• [What you will do]: Extract the first line through the line containing "COL = SC.collection" from the listing below, exactly as written.
━━━
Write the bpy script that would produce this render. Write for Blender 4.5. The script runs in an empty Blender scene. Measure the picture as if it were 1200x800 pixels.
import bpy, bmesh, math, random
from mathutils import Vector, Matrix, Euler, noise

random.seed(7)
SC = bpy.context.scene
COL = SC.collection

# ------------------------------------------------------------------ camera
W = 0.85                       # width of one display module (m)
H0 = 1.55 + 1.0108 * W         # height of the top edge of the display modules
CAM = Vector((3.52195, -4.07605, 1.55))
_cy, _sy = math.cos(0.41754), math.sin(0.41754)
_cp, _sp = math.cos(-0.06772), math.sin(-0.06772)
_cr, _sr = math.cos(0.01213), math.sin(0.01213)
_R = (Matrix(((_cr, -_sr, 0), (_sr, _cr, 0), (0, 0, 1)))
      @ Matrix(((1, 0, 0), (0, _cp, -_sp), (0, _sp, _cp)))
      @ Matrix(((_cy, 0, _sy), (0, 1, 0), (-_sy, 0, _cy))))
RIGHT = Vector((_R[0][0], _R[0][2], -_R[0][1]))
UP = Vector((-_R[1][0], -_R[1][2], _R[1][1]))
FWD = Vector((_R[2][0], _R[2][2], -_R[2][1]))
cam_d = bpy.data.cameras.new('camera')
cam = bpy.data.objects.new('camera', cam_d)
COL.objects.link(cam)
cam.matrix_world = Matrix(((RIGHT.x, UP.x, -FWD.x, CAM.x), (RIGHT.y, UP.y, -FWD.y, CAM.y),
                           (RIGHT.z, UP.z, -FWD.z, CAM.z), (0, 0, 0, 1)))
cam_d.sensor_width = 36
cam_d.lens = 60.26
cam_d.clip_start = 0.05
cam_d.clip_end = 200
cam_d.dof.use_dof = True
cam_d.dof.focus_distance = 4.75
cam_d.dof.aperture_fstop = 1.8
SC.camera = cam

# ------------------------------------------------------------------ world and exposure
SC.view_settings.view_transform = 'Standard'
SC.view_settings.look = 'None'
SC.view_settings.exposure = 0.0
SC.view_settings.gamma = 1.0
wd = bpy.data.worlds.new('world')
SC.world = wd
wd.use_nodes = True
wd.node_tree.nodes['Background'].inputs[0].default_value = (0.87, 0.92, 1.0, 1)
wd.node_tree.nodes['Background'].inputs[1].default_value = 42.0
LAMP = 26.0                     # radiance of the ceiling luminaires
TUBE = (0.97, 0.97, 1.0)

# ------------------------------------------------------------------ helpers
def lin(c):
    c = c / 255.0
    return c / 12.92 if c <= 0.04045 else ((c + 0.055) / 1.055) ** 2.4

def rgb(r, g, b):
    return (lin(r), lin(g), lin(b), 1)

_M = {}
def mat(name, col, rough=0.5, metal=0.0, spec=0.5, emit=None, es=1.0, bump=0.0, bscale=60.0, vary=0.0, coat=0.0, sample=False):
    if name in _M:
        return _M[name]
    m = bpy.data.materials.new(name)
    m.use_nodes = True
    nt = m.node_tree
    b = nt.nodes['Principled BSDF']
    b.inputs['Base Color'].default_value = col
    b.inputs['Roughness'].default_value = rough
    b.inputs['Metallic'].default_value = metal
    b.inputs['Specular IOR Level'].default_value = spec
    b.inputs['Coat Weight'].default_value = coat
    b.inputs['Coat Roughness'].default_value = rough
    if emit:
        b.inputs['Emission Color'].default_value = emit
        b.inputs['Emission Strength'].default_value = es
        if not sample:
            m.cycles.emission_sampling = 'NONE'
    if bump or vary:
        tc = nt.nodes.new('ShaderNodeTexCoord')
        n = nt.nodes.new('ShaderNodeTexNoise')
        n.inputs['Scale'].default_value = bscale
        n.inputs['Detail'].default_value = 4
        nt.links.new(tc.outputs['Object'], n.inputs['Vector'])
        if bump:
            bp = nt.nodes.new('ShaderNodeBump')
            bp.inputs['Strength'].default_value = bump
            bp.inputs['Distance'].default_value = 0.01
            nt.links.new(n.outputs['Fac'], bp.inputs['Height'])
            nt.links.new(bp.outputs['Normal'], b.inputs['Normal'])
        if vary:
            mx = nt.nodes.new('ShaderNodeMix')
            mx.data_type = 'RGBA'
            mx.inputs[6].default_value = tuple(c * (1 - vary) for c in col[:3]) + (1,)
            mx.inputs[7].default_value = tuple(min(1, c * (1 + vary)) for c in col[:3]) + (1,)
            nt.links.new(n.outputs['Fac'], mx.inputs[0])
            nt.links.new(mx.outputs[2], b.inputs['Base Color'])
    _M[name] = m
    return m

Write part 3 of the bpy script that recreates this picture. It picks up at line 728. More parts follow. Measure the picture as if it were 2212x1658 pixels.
━━━
• [Exercise solution]:
Write the bpy script that would produce this render. Write for Blender 4.5. The script runs in an empty Blender scene. Measure the picture as if it were 1200x800 pixels.
import bpy, bmesh, math, random
from mathutils import Vector, Matrix, Euler, noise

random.seed(7)
SC = bpy.context.scene
COL = SC.collection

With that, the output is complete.